Anders is het ten eeuwigen dage gedoemd niet meer dan een toeristenattractie te zijn.
Een Eiffeltoren of een Empire State Building van de kunst.
Ooit bedoeld als eerbewijs, maar gaandeweg afgegleden tot bewijs van onmacht.
De directeur van een dergelijk museum is als de directeur van een begraafplaats.
Je kunt de bloemen blijven verversen, je zult er nooit de doden mee opwekken.
Ik vind het nog erger als het een nog levende kunstenaar betreft.
Het Armando Museum.
Het Karel Appel Museum (in spe).
Een graftombe voor een levende.
De pensionering van een kunstenaar die nog volop aan het werk is.
Wie haalt het in zijn hoofd?
Wie heeft er zo de pest aan kunst?

De gemeente Enschede.

Die heeft in haar oneindige wijsheid besloten dat er een Jan Cremer Museum moet komen.
In de wijk waar nog steeds de geur van de dood hangt.
Die geur moet verdreven worden door een levende kunstenaar dood te verklaren.
Die moet verdreven worden door de dood in de pot te halen.

Wie haalt het in zijn hoofd?

Bovendien.
Bestaat er niet zoiets als het Twents Museum?
In datzelfde Enschede?
Wat is daar mis mee?

Bovendien.
Jan Cremer?
Hij is volkomen terecht onsterfelijk geworden door een boek – ‘Ik Jan Cremer’ hoort in iedere boekenkast – maar hoe belangrijk is hij als kunstenaar?
Kunnen zijn tulpen in de schaduw staan van de zonnebloemen van Van Gogh?
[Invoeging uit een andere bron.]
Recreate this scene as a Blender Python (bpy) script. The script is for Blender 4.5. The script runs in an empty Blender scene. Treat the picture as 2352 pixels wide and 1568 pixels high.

Wie haalt het in zijn hoofd?

Natuurlijk wil hij zelf.
De meeste kunstenaars zijn ijdel.
Zeker als ze topkwaliteit missen.

De echte motieven van de gemeente zijn interessanter.
Er is een hoop mis gegaan op die dramatische zomerdag.
Velen worden nog steeds geplaagd door gewetenswroeging.
Terecht.
Doofpotten leiden een levendig bestaan, ook in Enschede.
Maar moet uitgerekend een Jan Cremer Museum dat falen goed maken?
Zijn zijn tulpen de redding voor een wijk in ontreddering?
Weet er dan niemand wat beters te verzinnen?
Zijn er geen andere voorzieningen waarmee zowel de bewoners als de kunst beter gediend zijn?
Is dit weer zo’n voorbeeld van een wethouder, een burgemeester of een bestuursvoorzitter die zijn eigen belang verwart met dat van de gemeenschap?
Zo’n man (Amsterdam uitgezonderd zijn het bijna altijd mannen…..nou ja…..mannetjes) die groot is in zijn kleinheid?

Ik heb in het weekend ‘Ik Jan Cremer’ herlezen. De hoofdpersoon van dat boek zou zich bescheurd hebben bij het idee van een museum. Hij zou de wethouder van cultuur een pot verf over zijn hoofd hebben uitgegoten en met zijn dochter naar bed zijn gegaan.